## Objective
Please write the listing below out again exactly, leaving every picture behind.

## Supplied information
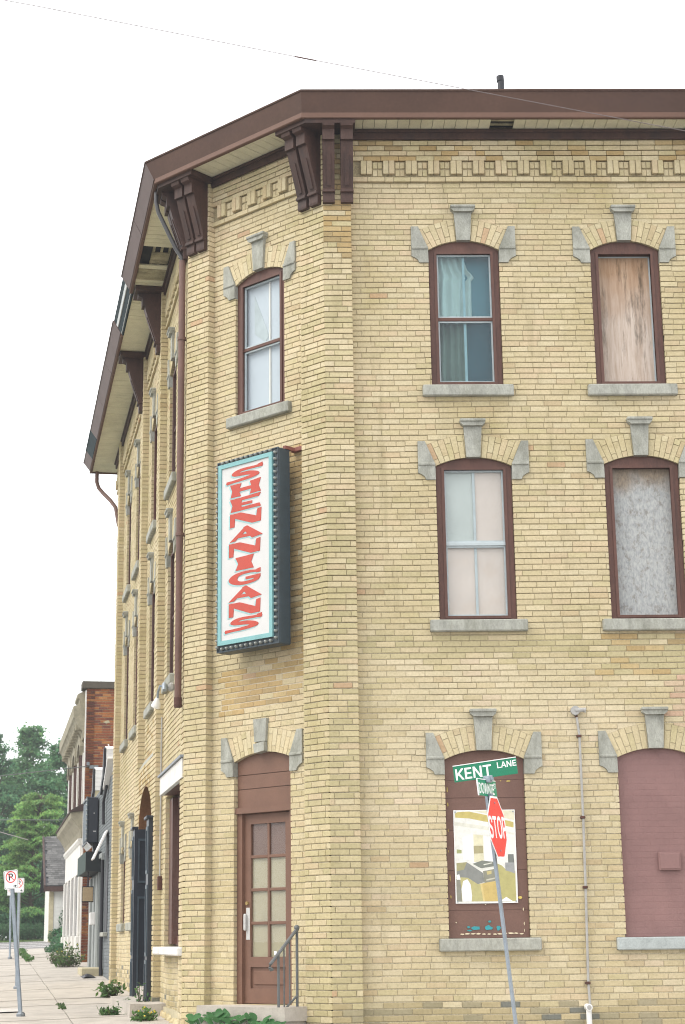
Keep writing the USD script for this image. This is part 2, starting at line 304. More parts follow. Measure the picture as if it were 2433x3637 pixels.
def custom(p, label=None, cat=None, group=None, kind=None):
    for k, v in (("label", label), ("category", cat), ("group", group), ("kind", kind)):
        if v:
            p.SetCustomDataByKey(k, v)
    return p

def thing(name, at, label, cat, group=None):
    path = numbered("/World", name)
    x = UsdGeom.Xform.Define(stage, path); x.AddTranslateOp().Set(Gf.Vec3d(*map(float, at)))
    base[path] = np.asarray(at, float)
    custom(x.GetPrim(), label, cat, group)
    return path

def obj(name, mb, m, parent="/World", smooth=False, label=None, cat=None, group=None, kind=None, tone=False):
    """ONE Mesh prim under parent (a path); vertices are given in world space"""
    path = numbered(parent, name)
    v, f, c = mb.arrays() if isinstance(mb, MB) else (np.array(mb.vertices), np.array(mb.faces), None)
    root = "/".join(path.split("/")[:3])
    v = v - base.get(root, 0)
    material = M[m] if isinstance(m, str) else m
    me = usdkit.mesh(stage, path, (v, f), material, smooth=smooth)
    if tone:
        UsdGeom.PrimvarsAPI(me).CreatePrimvar("tone", Sdf.ValueTypeNames.Color3fArray, "vertex").Set(Vt.Vec3fArray.FromNumpy(c.astype(np.float32)))
    custom(me.GetPrim(), label, cat, group, kind)
    return path

def arc_poly(uc, w, z0, zs, rise, extra=0.0, n=18):
    """an opening with a segmental head: polygon in (u, z)"""
    h = w / 2 + extra
    R = ((w / 2) ** 2 + rise ** 2) / (2 * rise); zc = zs + rise - R
    Re = R + extra
    a = math.asin(min(1, h / Re))
    pts = [(uc - h, z0), (uc + h, z0)]
    pts += [(uc + Re * math.sin(t), zc + Re * math.cos(t)) for t in np.linspace(a, -a, n)]
    return Polygon(pts).buffer(0)

# ------------------------------------------------------------------ the plan of the corner building
AL, BE = math.radians(43.8), math.radians(10.19)
FRONT = Fr((0, 18.655, 0), (1, 0, 0), (0, -1, 0))
nC = np.array([-math.sin(AL), -math.cos(AL), 0]); dC = np.array([math.cos(AL), -math.sin(AL), 0])
B0 = np.array([0.316, 18.555, 0])
L0 = B0 - 2.34 * dC
CHAM = Fr(L0 - 0.1 * nC, dC, nC)                 # u from the left corner (0) to the right corner (2.34)
dL = np.array([-math.sin(BE), math.cos(BE), 0]); nL = np.array([-math.cos(BE), -math.sin(BE), 0])
LEFT = Fr(L0 - 0.1 * nL, dL, nL)                 # u along the side street
PIL = 0.1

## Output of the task
Keep writing the USD script for this image. This is part 2, starting at line 304. More parts follow. Measure the picture as if it were 2433x3637 pixels.
def custom(p, label=None, cat=None, group=None, kind=None):
    for k, v in (("label", label), ("category", cat), ("group", group), ("kind", kind)):
        if v:
            p.SetCustomDataByKey(k, v)
    return p

def thing(name, at, label, cat, group=None):
    path = numbered("/World", name)
    x = UsdGeom.Xform.Define(stage, path); x.AddTranslateOp().Set(Gf.Vec3d(*map(float, at)))
    base[path] = np.asarray(at, float)
    custom(x.GetPrim(), label, cat, group)
    return path

def obj(name, mb, m, parent="/World", smooth=False, label=None, cat=None, group=None, kind=None, tone=False):
    """ONE Mesh prim under parent (a path); vertices are given in world space"""
    path = numbered(parent, name)
    v, f, c = mb.arrays() if isinstance(mb, MB) else (np.array(mb.vertices), np.array(mb.faces), None)
    root = "/".join(path.split("/")[:3])
    v = v - base.get(root, 0)
    material = M[m] if isinstance(m, str) else m
    me = usdkit.mesh(stage, path, (v, f), material, smooth=smooth)
    if tone:
        UsdGeom.PrimvarsAPI(me).CreatePrimvar("tone", Sdf.ValueTypeNames.Color3fArray, "vertex").Set(Vt.Vec3fArray.FromNumpy(c.astype(np.float32)))
    custom(me.GetPrim(), label, cat, group, kind)
    return path

def arc_poly(uc, w, z0, zs, rise, extra=0.0, n=18):
    """an opening with a segmental head: polygon in (u, z)"""
    h = w / 2 + extra
    R = ((w / 2) ** 2 + rise ** 2) / (2 * rise); zc = zs + rise - R
    Re = R + extra
    a = math.asin(min(1, h / Re))
    pts = [(uc - h, z0), (uc + h, z0)]
    pts += [(uc + Re * math.sin(t), zc + Re * math.cos(t)) for t in np.linspace(a, -a, n)]
    return Polygon(pts).buffer(0)

# ------------------------------------------------------------------ the plan of the corner building
AL, BE = math.radians(43.8), math.radians(10.19)
FRONT = Fr((0, 18.655, 0), (1, 0, 0), (0, -1, 0))
nC = np.array([-math.sin(AL), -math.cos(AL), 0]); dC = np.array([math.cos(AL), -math.sin(AL), 0])
B0 = np.array([0.316, 18.555, 0])
L0 = B0 - 2.34 * dC
CHAM = Fr(L0 - 0.1 * nC, dC, nC)                 # u from the left corner (0) to the right corner (2.34)
dL = np.array([-math.sin(BE), math.cos(BE), 0]); nL = np.array([-math.cos(BE), -math.sin(BE), 0])
LEFT = Fr(L0 - 0.1 * nL, dL, nL)                 # u along the side street
PIL = 0.1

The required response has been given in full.